Summer is just such a wonderful time of year. The weather is warm and inviting, the birds are chirping and the flowers are blooming. Unfortunately with this lovely warm weather comes a barrage of skin both attractive and unattractive. In direct correlation to the temperature rise, the amount of clothing worn by many women and girls deceases, at an often alarming rate.
A few weeks ago at church I found myself sitting behind a beautiful young lady who was dressed in pajama pants and a spaghetti -strapped top that did not meet the top of her pants. She spent the entire Mass slouched in the pew picking her fingernails. Her long, fake fingernails. In spite of how annoying this was, I wasn’t really upset with the girl.
It was her mother I had the issue with.
I tend to be more formal when dressing myself and my family for Mass. My girls wear skirts and dresses and my boys wear khakis and collared shirts. No sneakers, jeans or t-shirts allowed. These rules won’t work for every family but I have made them work for mine. There are some rules that do work for every family though. In general if you wear it to the beach — don’t wear it to church, if you wear it to bed — don’t wear it to church and if you wear it to the gym — don’t wear it to church.
Here on Long Island, and I’m sure everywhere else in America, the first warm breeze blows and out come the belly buttons, upper thighs and undergarments as outer garments. I am frustrated beyond telling at the selection of clothing for girls in sizes as young as six that have less to do with enhancing their femininity and more to do with exposing flesh. This is annoying in the mall; it is outrageous in church.
We, as a society, are doing a terrible job at protecting our daughters’ virtue.
Yes, I said it. Virtue. Not a word you hear much when it comes to young women but one that needs to be shouted from the rooftops. Here is another one: Innocence. Protect their innocence. Our girls and, to a lesser extent, boys, are being subjected to a marketing strategy referred to as the “tweening of America”. The term “tween” refers to the ages from nine to twelve and Madison Avenue feels they have found a gold mine in this demographic. They seem to be right, as parents line up on Saturday morning at salons to pay $45 to have their ten-year-old daughters’ hair highlighted and their twelve-year-olds’ legs waxed. Eight is the new fifteen according to the New York Times. This is sheer insanity.
To dress a six-year-old as if she were seventeen deprives her of her childhood. To allow a seventeen-year-old to dress as if her body was little more than a vehicle to display the latest trend is to deprive her of her personhood. Little girls should be dressed like little girls. They should wear clothes that celebrate their little-girlhood and announce to the world that they are beautiful as children of God, not as living racks for designer labels. To allow a twelve-year-old to dress in a manner that can only be considered provocative is to put her very soul in jeopardy. She becomes an object to be desired and possibly she becomes an occasion of sin for the boys around her.
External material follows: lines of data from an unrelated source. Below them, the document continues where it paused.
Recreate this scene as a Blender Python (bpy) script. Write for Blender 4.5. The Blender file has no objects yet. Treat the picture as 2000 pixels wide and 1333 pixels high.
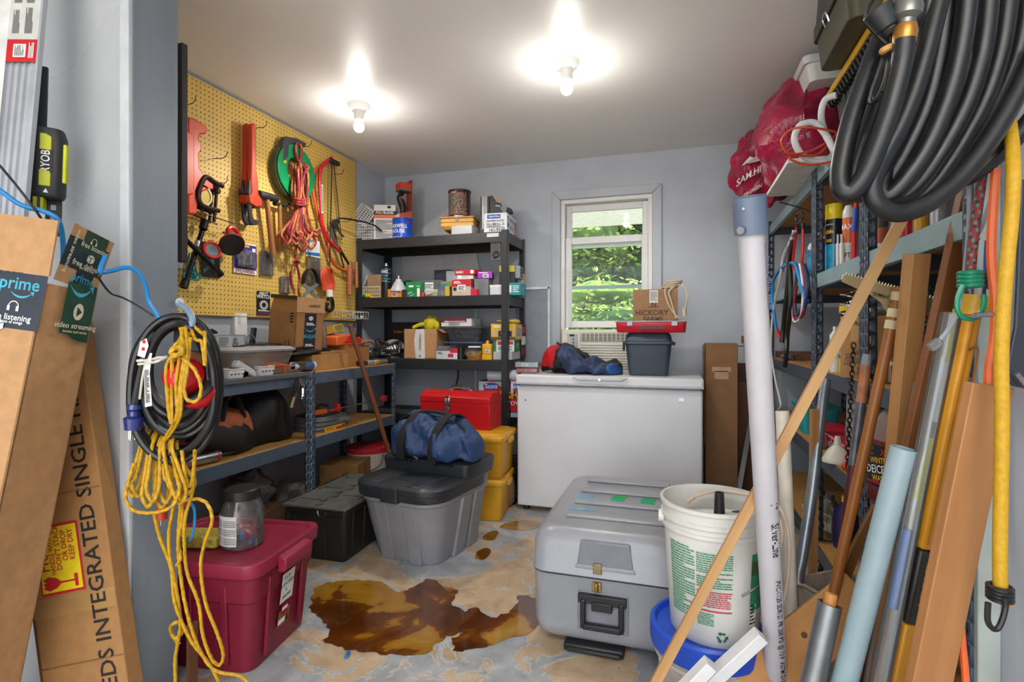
import bpy, bmesh, math, random
from mathutils import Vector as V, Matrix as MX, noise as NZ
PI = math.pi
rnd = random.Random(7)
scn = bpy.context.scene
COL = scn.collection
# ------------------------------------------------------------------ camera, world, exposure
CAMH = 1.12                                   # camera height, metres; X runs along the back wall, Y into the room
YAW = math.radians(17.4)
FPX, CX, HY = 1044.0, 1000.0, 652.0
cd = bpy.data.cameras.new('camera'); cam = bpy.data.objects.new('camera', cd); COL.objects.link(cam)
cd.sensor_width = 36.0; cd.lens = 36.0*FPX/2000.0
cd.shift_y = (HY-666.5)/2000.0
cd.clip_start = .02; cd.clip_end = 200
cam.location = (0, 0, CAMH); cam.rotation_euler = (PI/2, 0, YAW)
scn.camera = cam
w = bpy.data.worlds.new('sky'); scn.world = w; w.use_nodes = True
bg = w.node_tree.nodes['Background']; bg.inputs[0].default_value = (.90, .95, 1.0, 1); bg.inputs[1].default_value = 2.5
vs = scn.view_settings
vs.view_transform = 'Standard'; vs.look = 'None'; vs.gamma = 1.0; vs.use_curve_mapping = False
vs.exposure = 0.97
sunD = bpy.data.lights.new('sun', 'SUN'); sunD.energy = 6.0; sunD.angle = .01; sunD.color = (1, .95, .86)
sun = bpy.data.objects.new('sun', sunD); COL.objects.link(sun); sun.rotation_euler = (math.radians(38), 0, math.radians(28))
BULB_W = 2.8; BULB_DOWN = 12.0; FILL_W = 22.0
# unseen area light added behind the camera as soft fill, no known fixture
lmD = bpy.data.lights.new('fill_light', 'AREA'); lmD.energy = FILL_W; lmD.shape = 'RECTANGLE'; lmD.size = 1.2; lmD.size_y = .5
lmD.color = (1, .97, .93)
lm = bpy.data.objects.new('fill_light', lmD); COL.objects.link(lm); lm.location = (.38, -.6, 2.40)
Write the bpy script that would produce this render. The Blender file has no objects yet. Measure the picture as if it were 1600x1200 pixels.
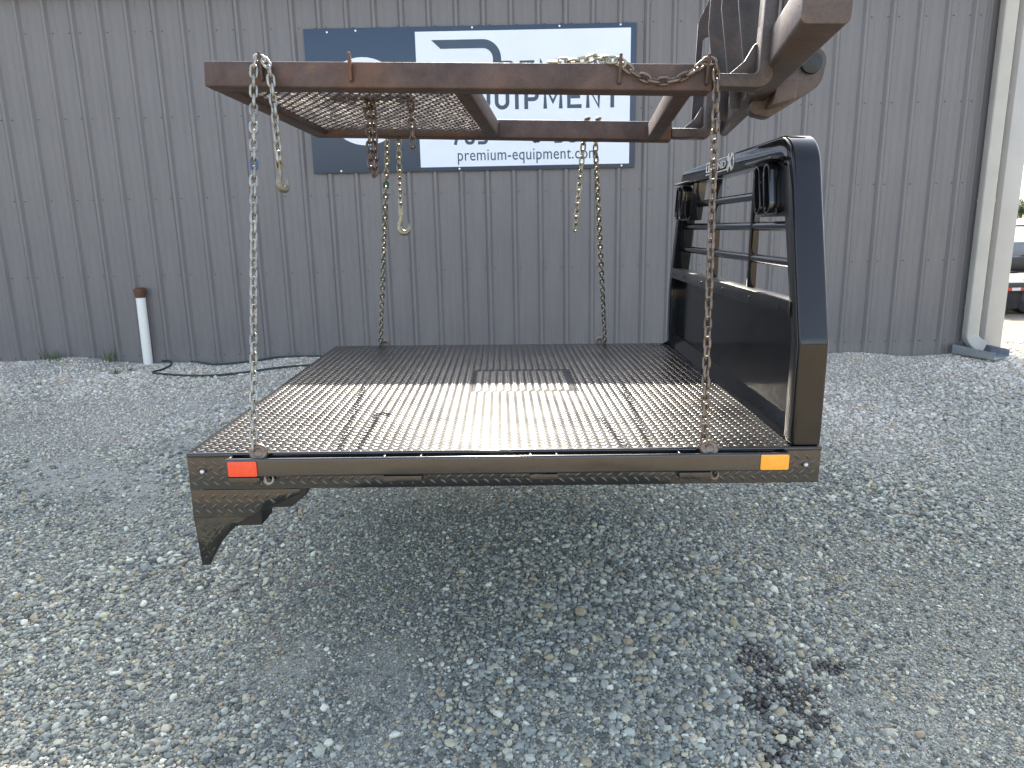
import bpy, bmesh, math, random
import numpy as np
from mathutils import Vector, Matrix, Euler
R = math.radians
random.seed(7); rng = np.random.default_rng(7)
scene = bpy.context.scene
COL = scene.collection

# ------------------------------------------------------------------ camera
cam_h, pitch, roll = 1.57, R(12.4), R(1.15)
cd = bpy.data.cameras.new('camera'); cam = bpy.data.objects.new('camera', cd); COL.objects.link(cam)
cd.sensor_fit = 'HORIZONTAL'; cd.sensor_width = 36.0; cd.lens = 36.0*1110/1600
cd.clip_start = 0.05; cd.clip_end = 3000
fw = Vector((0, math.cos(pitch), -math.sin(pitch))); u0 = Vector((0, math.sin(pitch), math.cos(pitch)))
upv = u0*math.cos(roll) + Vector((1,0,0))*math.sin(roll)
rtv = Vector((1,0,0))*math.cos(roll) - u0*math.sin(roll)
cm = Matrix((rtv, upv, -fw)).transposed().to_4x4(); cm.translation = (0,0,cam_h)
cam.matrix_world = cm
scene.camera = cam
# ------------------------------------------------------------------ sky, sun, exposure
SUN_EL, SUN_AZ = R(36.8), R(-0.8)            # azimuth from +Y towards +X
world = bpy.data.worlds.new('World'); scene.world = world; world.use_nodes = True
wn = world.node_tree.nodes; wl = world.node_tree.links
bg = wn.get('Background') or wn.new('ShaderNodeBackground')
sky = wn.new('ShaderNodeTexSky'); sky.sky_type = 'NISHITA'; sky.sun_disc = False
sky.sun_elevation = SUN_EL; sky.sun_rotation = SUN_AZ
sky.air_density = 1.0; sky.dust_density = 3.0; sky.ozone_density = 1.0
hz = wn.new('ShaderNodeHueSaturation'); hz.inputs['Saturation'].default_value = .70   # hazy summer sky
wl.new(sky.outputs[0], hz.inputs['Color']); wl.new(hz.outputs[0], bg.inputs[0]); bg.inputs[1].default_value = 0.15
sd = bpy.data.lights.new('sun', 'SUN'); sun = bpy.data.objects.new('sun', sd); COL.objects.link(sun)
sd.energy = 3.6; sd.angle = R(0.53); sd.color = (1.0, 0.91, 0.77)
sdir = Vector((math.sin(SUN_AZ)*math.cos(SUN_EL), math.cos(SUN_AZ)*math.cos(SUN_EL), math.sin(SUN_EL)))
sun.rotation_euler = sdir.to_track_quat('Z', 'Y').to_euler()
sun.location = (0, 20, 30)
scene.view_settings.view_transform = 'Standard'; scene.view_settings.look = 'None'
scene.view_settings.exposure = 2.1; scene.view_settings.gamma = 1.0
scene.view_settings.use_curve_mapping = False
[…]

There are some genies that cannot be put back into the bottle and allowing a very young girl to display herself in a revealing way is not something a parent can allow until the age of seventeen and then suddenly develop a no tolerance policy for that kind of wardrobe and the behavior that will accompany it.
Now before you all start emailing me, I am not suggesting that all the girls go Amish in their clothing choices. It is possible to be stylish, pretty and covered up. I know it is; I’ve seen it happen. Right here in my own home and in the homes of my friends. Pretty girls dressed in pretty clothes appropriate to their ages and covering everything that needs to be covered. Teaching your children modesty in their clothing and in their demeanor awakens them to the fact that they are spiritual beings, designed by God for good and holy reasons. It ingrains in them a respect for the human person and gives them a dignity which they will fight mightily to retain. It will give them armor to fight the war against chastity that society will draft them into at a ridiculously young age. A strong sense of modesty will teach your children that their bodies are sacred spaces not to be abused or treated ill. They will surround themselves with like-minded peers and you will find as they get older that their inclination will be to shun what is not modest and embrace what is.
The Vatican has the same concern for your children as God does. The value placed upon preserving their innocence cannot be underestimated. In the document The Truth and Meaning of Human Sexuality we find this admonition:
“Parents should politely but firmly exclude any attempts to violate children’s innocence because such attempts compromise the spiritual, moral, and emotional development of growing persons who have a right to their innocence” (TMHS N. 83, emphasis mine).
Your children are created in the image and likeness of God and when they behave immodestly and dress immodestly they outrage their very Creator. When they are in church they are in the very presence of Jesus Christ in the Holy Eucharist. Does He deserve less than what you would put them in to visit their grandparents or attend a birthday party?